Eppure la polizia oggi è vissuta troppo spesso come un pericolo piuttosto che un protezione (basti pensare ai casi Aldrovandi, Uva o Cucchi) e difficilmente il dibattito si è aperto al di là delle fazioni precostituite (centrodestra pro Polizia, sinistra contro e moderati zitti). Quanto è stata affidabile la nostra polizia? Potremmo prendere in prestito le parole di Francesco Carrer (uno dei criminologi, non da salotto televisivo, più noti d’Italia, esperto del Consiglio d’Europa e consulente di forze dell’ordine, organismi ed enti locali in tema di sicurezza).
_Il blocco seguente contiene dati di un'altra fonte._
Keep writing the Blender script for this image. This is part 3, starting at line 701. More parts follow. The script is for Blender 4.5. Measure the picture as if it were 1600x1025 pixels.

«Sul piano sostanziale sono d’accordo con lei. Ho sempre sostenuto che il personale di quello che gli anglosassoni definiscono il settore del Law enforcement (poliziotti e magistrati) dovrebbe, quando sbaglia, essere sottoposto a norme più rigorose e restrittive del normale cittadino. Personalmente ho avuto occasione di scrivere che ritengo deleterio che a costoro venga applicata la norma del “patteggiamento”, “che umilia cittadini e poliziotti onesti, prevista per ridurre i tempi dei processi e che consente di dichiararsi colpevole senza sottoporsi a giudizio e di usufruire così di agevolazioni e sconti della pena. Il che può significare che cittadini onesti che hanno denunciato esponenti delle forze di polizia se li ritrovano in servizio dopo pochi mesi, magari promossi di grado”. Il personale delle forze di polizia viene considerato alla stregua di ogni altro cittadino e pubblico dipendente. In pratica, ciò significa che ogni provvedimento disciplinare viene preso solo quando il comportamento in oggetto è stato giudicato un reato in via definitiva dopo tre gradi di giudizio. Il che, considerando i tempi della giustizia italiana, può richiedere una decina d’anni d’attesa. Ciò significa che, di fatto, il provvedimento immediato più severo per un poliziotto sorpreso a rubare in un negozio – reato grave moralmente, meno giuridicamente – è il trasferimento in un ufficio distante un paio di chilometri da quello in cui lavorava al momento del fatto. A ciò aggiunga l’atteggiamento di molti sindacati, più realisti del re e più attenti ai propri iscritti e alle loro deleghe che non ai cittadini. Scegliendo un esempio fior da fiore, in Francia e in Italia queste organizzazioni si sono fieramente opposte alla possibilità di controlli sul personale. Forse che la negazione aprioristica di comportamenti negativi (violenze, torture, ma anche altri reati) e la difesa dei loro possibili autori non è simile all’accettazione delle fabbriche di armi in nome della salvaguardia dei posti di lavoro? 

[…]

«Per chiarire la mia posizione, ho avuto modo di scrivere che “dovremo porci l’obiettivo di arrivare ad avere poliziotti così preparati sul piano professionale, così onesti su quello morale e così motivati su quello personale da essere percepiti dalla maggioranza del paese come al di sopra di ogni critica e di ogni sospetto. Avere poliziotti talmente autorevoli da rendere irreale il fatto che la loro parola valga quanto, se non meno, non solo di quella di un pregiudicato, ma anche di un normale cittadino. Avere poliziotti così integerrimi da rendere risibile qualsiasi critica di avvocati difensori, politici e pennivendoli. Avere poliziotti così corretti da rendere certa e automatica la condanna per ogni episodio di oltraggio a pubblico ufficiale denunciato da uno di loro. Avere poliziotti così onesti da impedire a qualsiasi magistrato anche il solo formarsi dell’idea di metterne uno sotto accusa”. Da tempo quest’obiettivo ha giustificato gran parte delle mie fatiche nel settore, ma sempre con la consapevolezza che si tratta di un traguardo a lungo termine che in certi momenti sembra anche a me del tutto irrealizzabile e onirico. Più prosaicamente, “ogni paese ha la polizia che si merita e, comunque, che è stato capace di darsi”.»

Insomma: ‘Il partito della Polizia’ fossi in voi lo leggerei. Senza riverenza. Confidando nell’intelligenza delle persone che non fanno “di tutta l’erba un fascio” in un libro che fa i nomi e i cognomi. Come piace a noi.